Saratoga News

The steam engine of yesteryear pulls into Congress Junction station.

Saratoga Stereopticon

WILLYS PECK

The steam whistle was heard throughout town

When I was growing up--a premise that seems at least debatable--we used to speak about taking the steam train to San Francisco. Use of the rather archaic term, which suggests the "steam cars" appellation from the early days of the industry, probably stemmed from a perceived need to differentiate between this mode and Saratoga's other rail transportation, the trolley line.

Saratoga had streetcar, or interurban, service from 1904 to 1933. The steam, later diesel, passenger trains operated from 1908 to January 1964. Known variously as the Mayfield or Vasona cutoff, the route serving Saratoga, left the Southern Pacific main line at California Avenue in Palo Alto, skirted the Stanford University campus, came down through Los Altos--actually opening that community for development--and Monta Vista and continued along the right of way that today serves the Kaiser Cement Corporation. Saratoga passengers got on at Congress Junction, where the tracks crossed Saratoga Avenue, or Azule, where they crossed Saratoga-Sunnyvale Road. This branch line joined the SP's Los Gatos line at Vasona Junction, alongside Winchester Boulevard.

Without resorting to a map, it's a little confusing to try to describe the rail network, both steam-powered and electric, that served this part of the valley before the great postwar migration. Suffice it to say that there was a time when one could board a train in Santa Cruz and ride through wooded Los Gatos Canyon en route to San Francisco by way of the towns mentioned above.

Service to Santa Cruz through Los Gatos ended in March, 1940, but the San Francisco commuter trains originating in Los Gatos continued until 1959. After that, the commuter trains came directly from San Jose to the branch line of Vasona and continued on up to San Francisco.

This service was doomed by construction of Foothill Expressway, which occupies the old railroad right-of-way.

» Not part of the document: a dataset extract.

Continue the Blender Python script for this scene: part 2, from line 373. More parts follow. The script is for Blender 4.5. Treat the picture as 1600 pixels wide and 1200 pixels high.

The last train ran in January 1964.

Trains always have exerted a powerful grip on imaginations, especially young ones, and to say that, as a youngster, I was in thrall to this form of transportation practically at our doorstep would not be overstating the case. Even from the middle of town, we could hear the throaty blast of the steam whistle and the pounding of exhaust as the morning commuter train pulled out of Congress Junction. I'm proud to say that this gut feeling about trains was passed on to my daughter, as evidenced by her reaction when the SP replaced steam power with diesels in January 1957.

She wasn't yet 3, but on that first morning, when the train sound was the sterile bleating of an air horn, she was upset enough to climb out of her crib and scamper up to our bed. "Mommy," she said in alarm. "I hear a diesel." The kid has her priorities straight.

That commuter train wasn't the fastest way to San Francisco, but it had its rewards. During blossom time, there was a stretch near Monta Vista where one had the impression of traveling through a tunnel of white. And it was rather pleasant to lean back in the seat and look out at the poor souls contending with freeway traffic.

Whatever form rail transportation takes--expanded CalTrain service, BART extensions, new light-rail routes-- I wish them all well as they embody the concept of moving people rather than vehicles but they'll never match the color and allure of steam trains and streetcars.

For instance, I can't imagine the modern-day counterpart of a race between a steam train and an interurban electric car along parallel rights-of-way, such as existed along Fremont Road between Monta Vista and Los Altos. I never saw it but I heard about it, and the child in me believes it.

This article appeared in the Saratoga News, July 17, 1996.